March 7, 2015 — His experience reflects drastic changes in the chemistry of coastal waters, the result of increasing acidification, which have been setting off alarms among fishermen, climate scientists, and policy makers from Cape Cod to Casco Bay.
“Hatcheries are the canary in the coal mine for the shellfish industry,” he said. “Because of our level of control, we can see problems that others might not — and we were seeing really big problems.”
The problems stem from a surge of carbon dioxide in the atmosphere from fossil fuels that has made oceans on average 30 percent more acidic at the surface since the Industrial Revolution, according to the National Oceanic and Atmospheric Administration. NOAA scientists predict they will become 150 percent more acidic by 2100 — more than at any point in the past 20 million years.
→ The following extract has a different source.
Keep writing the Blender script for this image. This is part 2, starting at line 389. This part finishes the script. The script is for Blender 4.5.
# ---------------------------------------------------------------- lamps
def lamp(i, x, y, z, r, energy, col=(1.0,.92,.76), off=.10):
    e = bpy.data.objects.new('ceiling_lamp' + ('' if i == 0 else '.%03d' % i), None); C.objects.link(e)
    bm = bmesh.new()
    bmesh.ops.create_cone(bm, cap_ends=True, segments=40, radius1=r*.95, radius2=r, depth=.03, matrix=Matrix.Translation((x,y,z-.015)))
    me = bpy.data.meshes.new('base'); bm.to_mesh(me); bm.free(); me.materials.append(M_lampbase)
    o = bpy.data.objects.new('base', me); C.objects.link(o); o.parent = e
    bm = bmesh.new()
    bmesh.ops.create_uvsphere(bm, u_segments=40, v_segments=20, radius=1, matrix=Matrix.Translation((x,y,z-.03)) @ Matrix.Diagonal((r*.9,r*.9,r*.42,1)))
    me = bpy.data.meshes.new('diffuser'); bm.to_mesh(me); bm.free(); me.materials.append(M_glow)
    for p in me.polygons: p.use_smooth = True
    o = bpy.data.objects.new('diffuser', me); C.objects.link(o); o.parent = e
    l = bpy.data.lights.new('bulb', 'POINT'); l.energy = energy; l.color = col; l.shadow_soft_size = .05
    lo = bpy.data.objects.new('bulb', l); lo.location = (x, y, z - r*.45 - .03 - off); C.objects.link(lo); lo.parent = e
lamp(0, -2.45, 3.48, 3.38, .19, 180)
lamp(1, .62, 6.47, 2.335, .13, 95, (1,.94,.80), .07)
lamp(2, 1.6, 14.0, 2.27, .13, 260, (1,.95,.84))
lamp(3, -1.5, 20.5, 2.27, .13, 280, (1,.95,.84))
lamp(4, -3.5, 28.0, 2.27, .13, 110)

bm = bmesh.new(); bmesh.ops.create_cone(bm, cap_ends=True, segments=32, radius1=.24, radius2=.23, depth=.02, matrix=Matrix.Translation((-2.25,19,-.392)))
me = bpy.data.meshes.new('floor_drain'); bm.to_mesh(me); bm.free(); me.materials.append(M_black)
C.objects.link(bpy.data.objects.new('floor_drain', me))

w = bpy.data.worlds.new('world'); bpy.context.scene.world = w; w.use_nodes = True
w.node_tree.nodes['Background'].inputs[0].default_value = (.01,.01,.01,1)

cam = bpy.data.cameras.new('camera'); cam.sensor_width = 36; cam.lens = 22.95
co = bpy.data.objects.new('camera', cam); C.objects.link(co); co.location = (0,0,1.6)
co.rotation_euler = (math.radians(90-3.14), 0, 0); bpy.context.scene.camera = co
Acidification has also been exacerbated by the region’s increasing precipitation. Federal reports have shown that rain or snow from heavy storms have increased more than 70 percent over the past 50 years in New England. The fresh water that drains from land is significantly more acidic than seawater and frequently carries sewage, organic matter, and other nutrients that add carbon dioxide in coastal waters.
The Gulf of Maine, which extends from Cape Cod to Nova Scotia, is especially vulnerable to acidification, because carbon dioxide is absorbed more easily in colder water, and much of the region’s economy relies on the sea life that is most likely to suffer.